Considering Lucas’ strained relationship with filmic dialogue, it was often Leia’s irony-laden fits of pique which made us laugh. Whether she was evacuating the Hoth rebel base, taking decisive action at Cloud City, blowing up the bunker on Endor, or extricating herself from some other peril, there was always a pithy one-liner. Who could forget, “Aren’t you a little short for a Stormtrooper?”; “Somebody get this big, walking carpet out of my way”; “This is some rescue – you came in here, didn’t you have a plan for getting out?”; “Into the garbage chute Fly-boy”; “I don’t know where you get your delusions, Laser Brain”; “I’d rather kiss a Wookie”; “I am not a committee”. Her exasperated reaction to yet another mechanical malfunction aboard the Millennium Falcon is a personal favourite, the ultimate put-down of boys and their toys, “Would it help if I got out and pushed?”
Then there was the Leia look. No crisis was too overwhelming, or occasion too grand for Leia not to be perfectly clad, with not a hair of those torturous twists and braids out of place (how they were achieved without a staff of hardened professionals is never specified). Aspects of Leia’s wardrobe have been parodied in TV shows such as Blackadder and Friends, most notably by the character of ‘Princess Vespa’ in Mel Brooks’ film Space Balls (1987), and also in Fanboys (2009). Her formal clothes were invariably white and virtually interchangeable, presumably to emphasise her status and position; this was somewhat undermined by the distracting spectacle of Leia being marched around the Death Star having apparently burnt her bra. The rest tended to be of a more utilitarian vein, a largely practical wardrobe for a forceful woman with more important things to worry about. The seismic exception was of course the unforgiving ‘metal bikini’, or ‘gold sci-fi swimsuit’, for which Return of the Jedi costume designer Aggie Guerard Rodgers will be perennially remembered.
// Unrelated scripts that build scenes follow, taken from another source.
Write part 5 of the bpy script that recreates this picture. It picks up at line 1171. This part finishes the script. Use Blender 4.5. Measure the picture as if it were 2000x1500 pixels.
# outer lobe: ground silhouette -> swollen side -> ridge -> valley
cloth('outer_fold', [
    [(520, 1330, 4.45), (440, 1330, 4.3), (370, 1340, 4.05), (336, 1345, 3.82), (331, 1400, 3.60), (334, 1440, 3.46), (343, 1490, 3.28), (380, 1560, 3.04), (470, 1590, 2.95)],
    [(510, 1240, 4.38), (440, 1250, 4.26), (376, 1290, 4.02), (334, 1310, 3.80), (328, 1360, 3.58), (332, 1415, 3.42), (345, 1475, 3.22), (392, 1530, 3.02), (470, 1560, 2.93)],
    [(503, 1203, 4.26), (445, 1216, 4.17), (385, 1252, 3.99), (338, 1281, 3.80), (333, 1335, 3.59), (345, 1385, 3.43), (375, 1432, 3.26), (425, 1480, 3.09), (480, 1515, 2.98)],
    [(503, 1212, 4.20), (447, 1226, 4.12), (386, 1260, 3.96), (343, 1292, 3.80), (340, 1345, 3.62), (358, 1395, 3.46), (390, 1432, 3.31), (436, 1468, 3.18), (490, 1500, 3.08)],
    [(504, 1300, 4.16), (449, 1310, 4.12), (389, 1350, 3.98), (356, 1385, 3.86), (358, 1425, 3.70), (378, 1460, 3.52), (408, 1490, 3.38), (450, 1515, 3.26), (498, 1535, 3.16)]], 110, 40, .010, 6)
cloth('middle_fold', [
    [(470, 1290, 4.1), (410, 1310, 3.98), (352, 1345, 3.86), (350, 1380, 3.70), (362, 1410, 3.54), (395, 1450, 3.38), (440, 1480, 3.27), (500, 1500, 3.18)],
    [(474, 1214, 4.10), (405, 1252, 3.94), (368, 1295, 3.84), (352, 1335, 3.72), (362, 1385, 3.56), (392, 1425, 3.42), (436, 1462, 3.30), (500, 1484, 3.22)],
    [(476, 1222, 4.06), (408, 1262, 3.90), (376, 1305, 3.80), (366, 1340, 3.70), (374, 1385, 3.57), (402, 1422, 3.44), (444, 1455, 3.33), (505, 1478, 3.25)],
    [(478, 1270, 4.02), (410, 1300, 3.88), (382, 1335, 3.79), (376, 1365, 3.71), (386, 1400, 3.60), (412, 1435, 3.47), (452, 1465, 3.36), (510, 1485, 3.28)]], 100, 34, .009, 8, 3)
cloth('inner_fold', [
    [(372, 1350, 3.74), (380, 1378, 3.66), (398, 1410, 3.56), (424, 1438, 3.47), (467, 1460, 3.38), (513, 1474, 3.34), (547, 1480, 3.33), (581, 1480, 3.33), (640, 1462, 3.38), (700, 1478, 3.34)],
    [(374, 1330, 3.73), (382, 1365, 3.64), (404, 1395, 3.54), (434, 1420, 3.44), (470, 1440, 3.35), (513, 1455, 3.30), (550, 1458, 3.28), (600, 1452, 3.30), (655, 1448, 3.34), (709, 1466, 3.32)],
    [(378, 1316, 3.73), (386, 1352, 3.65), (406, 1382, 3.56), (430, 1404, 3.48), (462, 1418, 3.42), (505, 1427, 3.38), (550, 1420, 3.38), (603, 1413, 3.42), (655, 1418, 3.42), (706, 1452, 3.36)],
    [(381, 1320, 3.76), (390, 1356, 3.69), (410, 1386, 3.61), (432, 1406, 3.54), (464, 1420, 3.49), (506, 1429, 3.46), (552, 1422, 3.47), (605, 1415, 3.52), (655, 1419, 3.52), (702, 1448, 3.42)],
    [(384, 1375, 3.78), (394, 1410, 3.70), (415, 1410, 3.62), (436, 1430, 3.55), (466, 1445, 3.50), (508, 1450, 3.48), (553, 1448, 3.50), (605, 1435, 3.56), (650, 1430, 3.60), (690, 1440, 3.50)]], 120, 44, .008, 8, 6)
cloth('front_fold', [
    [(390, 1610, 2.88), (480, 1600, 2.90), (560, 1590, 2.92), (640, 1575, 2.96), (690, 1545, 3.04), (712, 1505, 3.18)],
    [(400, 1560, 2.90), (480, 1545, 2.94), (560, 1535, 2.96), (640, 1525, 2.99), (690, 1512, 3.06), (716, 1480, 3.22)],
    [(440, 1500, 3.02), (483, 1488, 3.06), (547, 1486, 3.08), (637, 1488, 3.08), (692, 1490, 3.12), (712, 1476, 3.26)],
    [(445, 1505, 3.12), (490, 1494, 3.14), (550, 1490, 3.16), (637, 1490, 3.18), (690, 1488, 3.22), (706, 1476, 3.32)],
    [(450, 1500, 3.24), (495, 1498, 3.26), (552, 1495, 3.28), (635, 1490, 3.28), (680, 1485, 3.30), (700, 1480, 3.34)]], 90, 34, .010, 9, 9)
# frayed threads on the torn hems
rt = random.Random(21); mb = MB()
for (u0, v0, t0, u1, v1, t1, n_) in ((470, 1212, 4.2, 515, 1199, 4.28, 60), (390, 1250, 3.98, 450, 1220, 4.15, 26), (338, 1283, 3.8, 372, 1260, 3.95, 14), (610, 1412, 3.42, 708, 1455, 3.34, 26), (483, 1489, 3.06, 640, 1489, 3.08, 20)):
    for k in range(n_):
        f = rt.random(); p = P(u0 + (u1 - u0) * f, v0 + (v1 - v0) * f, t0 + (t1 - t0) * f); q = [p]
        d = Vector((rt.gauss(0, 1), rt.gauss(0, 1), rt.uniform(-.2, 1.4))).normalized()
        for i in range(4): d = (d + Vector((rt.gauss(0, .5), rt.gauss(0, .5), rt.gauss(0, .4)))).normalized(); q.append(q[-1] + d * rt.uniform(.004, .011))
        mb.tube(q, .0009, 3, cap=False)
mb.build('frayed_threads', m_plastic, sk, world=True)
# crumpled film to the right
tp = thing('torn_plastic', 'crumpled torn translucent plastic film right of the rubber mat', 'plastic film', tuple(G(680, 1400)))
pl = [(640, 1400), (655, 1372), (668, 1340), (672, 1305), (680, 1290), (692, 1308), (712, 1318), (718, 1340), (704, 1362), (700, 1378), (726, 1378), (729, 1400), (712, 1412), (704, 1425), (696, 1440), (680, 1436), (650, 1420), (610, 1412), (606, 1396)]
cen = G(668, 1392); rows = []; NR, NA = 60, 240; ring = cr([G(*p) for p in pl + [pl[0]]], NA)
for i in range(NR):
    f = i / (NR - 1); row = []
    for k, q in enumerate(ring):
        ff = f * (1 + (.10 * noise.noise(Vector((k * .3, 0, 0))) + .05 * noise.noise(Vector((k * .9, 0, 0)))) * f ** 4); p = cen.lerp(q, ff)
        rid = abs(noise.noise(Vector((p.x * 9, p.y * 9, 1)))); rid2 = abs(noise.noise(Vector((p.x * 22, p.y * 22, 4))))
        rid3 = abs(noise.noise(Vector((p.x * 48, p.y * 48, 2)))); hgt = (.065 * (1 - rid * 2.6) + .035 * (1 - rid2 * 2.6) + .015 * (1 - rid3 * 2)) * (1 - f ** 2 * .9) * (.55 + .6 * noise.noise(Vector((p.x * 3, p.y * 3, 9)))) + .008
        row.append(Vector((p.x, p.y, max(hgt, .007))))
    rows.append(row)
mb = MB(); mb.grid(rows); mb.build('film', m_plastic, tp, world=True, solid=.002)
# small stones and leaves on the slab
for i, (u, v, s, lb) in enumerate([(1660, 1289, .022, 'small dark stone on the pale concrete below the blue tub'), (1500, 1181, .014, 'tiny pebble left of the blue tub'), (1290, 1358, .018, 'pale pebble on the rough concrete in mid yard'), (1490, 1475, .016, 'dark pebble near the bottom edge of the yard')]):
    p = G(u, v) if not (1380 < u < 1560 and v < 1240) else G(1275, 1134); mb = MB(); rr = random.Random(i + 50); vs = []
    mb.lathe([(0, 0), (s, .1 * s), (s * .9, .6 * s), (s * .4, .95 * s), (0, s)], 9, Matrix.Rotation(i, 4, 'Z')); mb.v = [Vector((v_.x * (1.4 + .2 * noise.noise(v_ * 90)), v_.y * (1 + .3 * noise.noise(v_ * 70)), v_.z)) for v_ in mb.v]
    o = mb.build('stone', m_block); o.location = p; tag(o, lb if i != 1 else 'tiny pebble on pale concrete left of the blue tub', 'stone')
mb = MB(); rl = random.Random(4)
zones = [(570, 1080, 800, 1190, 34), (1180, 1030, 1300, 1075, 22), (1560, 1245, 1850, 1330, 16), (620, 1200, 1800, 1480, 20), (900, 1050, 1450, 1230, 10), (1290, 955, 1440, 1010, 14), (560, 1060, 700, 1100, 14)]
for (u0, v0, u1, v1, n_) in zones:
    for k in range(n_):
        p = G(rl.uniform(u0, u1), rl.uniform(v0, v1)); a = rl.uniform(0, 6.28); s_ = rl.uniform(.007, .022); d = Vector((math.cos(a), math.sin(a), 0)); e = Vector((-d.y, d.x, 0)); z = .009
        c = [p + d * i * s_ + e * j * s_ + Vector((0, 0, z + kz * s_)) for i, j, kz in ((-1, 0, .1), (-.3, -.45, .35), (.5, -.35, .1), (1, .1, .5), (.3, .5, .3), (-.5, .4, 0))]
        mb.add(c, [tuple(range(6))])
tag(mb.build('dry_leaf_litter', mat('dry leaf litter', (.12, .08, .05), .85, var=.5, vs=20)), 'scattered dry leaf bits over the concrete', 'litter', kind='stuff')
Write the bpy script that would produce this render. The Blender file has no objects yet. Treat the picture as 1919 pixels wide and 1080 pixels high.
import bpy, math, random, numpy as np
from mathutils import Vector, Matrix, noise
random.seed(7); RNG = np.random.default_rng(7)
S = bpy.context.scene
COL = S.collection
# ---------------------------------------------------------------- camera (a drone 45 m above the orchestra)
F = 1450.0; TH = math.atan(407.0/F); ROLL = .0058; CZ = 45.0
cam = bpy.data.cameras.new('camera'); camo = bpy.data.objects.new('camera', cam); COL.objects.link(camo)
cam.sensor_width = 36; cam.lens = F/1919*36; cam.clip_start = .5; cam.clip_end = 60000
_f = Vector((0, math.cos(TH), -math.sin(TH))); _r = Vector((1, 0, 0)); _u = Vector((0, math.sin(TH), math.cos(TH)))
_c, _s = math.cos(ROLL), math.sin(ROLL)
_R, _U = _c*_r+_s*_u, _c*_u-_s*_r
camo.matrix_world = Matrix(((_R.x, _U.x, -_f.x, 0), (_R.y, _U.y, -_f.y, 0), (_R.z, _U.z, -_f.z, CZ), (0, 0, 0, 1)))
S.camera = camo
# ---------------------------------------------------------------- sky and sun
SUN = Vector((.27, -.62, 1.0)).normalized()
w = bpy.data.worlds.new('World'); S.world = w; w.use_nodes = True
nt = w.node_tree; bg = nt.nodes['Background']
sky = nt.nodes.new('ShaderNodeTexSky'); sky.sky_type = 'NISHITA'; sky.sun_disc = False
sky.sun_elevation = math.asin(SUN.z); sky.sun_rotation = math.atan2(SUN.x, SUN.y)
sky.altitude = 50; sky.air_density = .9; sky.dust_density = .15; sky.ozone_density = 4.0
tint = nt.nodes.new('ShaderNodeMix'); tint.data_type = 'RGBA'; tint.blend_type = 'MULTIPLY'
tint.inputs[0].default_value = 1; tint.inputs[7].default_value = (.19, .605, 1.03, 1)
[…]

Leia watches the “execution” waiting for the signal to make her escape. Source: Wookieepedia – Star Wars: Episode VI Return of the Jedi. This is a screenshot of a copyrighted movie that may be exhibited in the fair use provision of United States copyright law.
After liberating Solo from his carbonite casing, Leia is kept prisoner by Jabba the Hutt, and forced to recline against his repulsive bulk. The skimpy dancing/slave girl outfit is meant to convey the humiliation and submission of a captive, but by now Leia is such a forceful personality to the audience that she transcends it. Despite the huge cult following for the flimsy diaphanous get-up, actress Carrie Fisher was more ambivalent about such an obvious concession to the male gaze, “When they took my clothes off, put me in a bikini and shut me up, I thought it was a strong indication of what the third film was”. She later reflected, “I remember that iron bikini I wore … what supermodels will eventually wear in the seventh ring of hell”. That considered, nothing fell out, and nothing rode up. Leia strangles Jabba with the very chain tethering her to him, blows up the sail barge, and gives women ‘New Hope’ of finding a dignified solution to life’s unexpected fashion obligations. And the boys? Well, they just stared in gobsmacked gratitude, but (importantly) did so from their seats. Princesses have standards.
Leia was fully fierce. She had sass, she had grace and purpose, she was great with a blaster. I was nine when Jedi came out, and the strength of Leia’s persona even filtered down to my petty interactions. All the boys at school were obsessed with the film, and most collected the picture stickers from bubble-gum packets to fill the accompanying theme-book. I soon got the reputation in their clique for being the only person who could get the stickers placed correctly within the borders without mucking it up. That, coupled with my passing resemblance to Fisher (though I was already much taller), and some serious Leia-inspired attitude, garnered me huge kudos. I was the only girl who was ‘cool’, and welcomed to discuss all things Star Wars at the lunch table.
Many years after my first exposure to that winsome white-clad figure, she remains one of the great filmic exemplars of female determination and wilfulness; one who is never subordinate to the male protagonists. After all this time, I finally have enough hair of my own for those authentic inter-galactic coils. Bugger the Force, may the Princess be with you.
[EDITOR’S NOTE: In The Force Awakens, Rey (Daisy Ridley) displays similar qualities to Leia’s original character, while Leia (Carrie Fisher) herself is reduced to a motherly background role. Fisher’s performance is paralysed by a botox-induced lack of expression that fits with the disappointingly lame scripting of her part. As a replacement, Rey shows some promise, but is not Leia’s equal yet.]
Star Wars: Where Science Meets Imagination, was a traveling exhibition created by the Museum of Science, Boston, developed in collaboration with LucasFilm Ltd., with the support of the National Science Foundation. It featured props and costumes used in the Star Wars films, but focussed primarily on the science behind George Lucas’ science fiction epic. The exhibit premiered in Boston in 2005, and drew nearly 3 million visitors across the United States and Australia and before making its final appearance in San Jose, California. A companion book was released in 2005.
Inga Walton is a writer and arts consultant based in Melbourne who contributes to numerous Australian and international publications. She has submitted copy, of an increasingly verbose nature, to Trouble since 2008. She is under the impression that readers are not morons with a short attention span, and would like to know lots of things. She still has very long hair.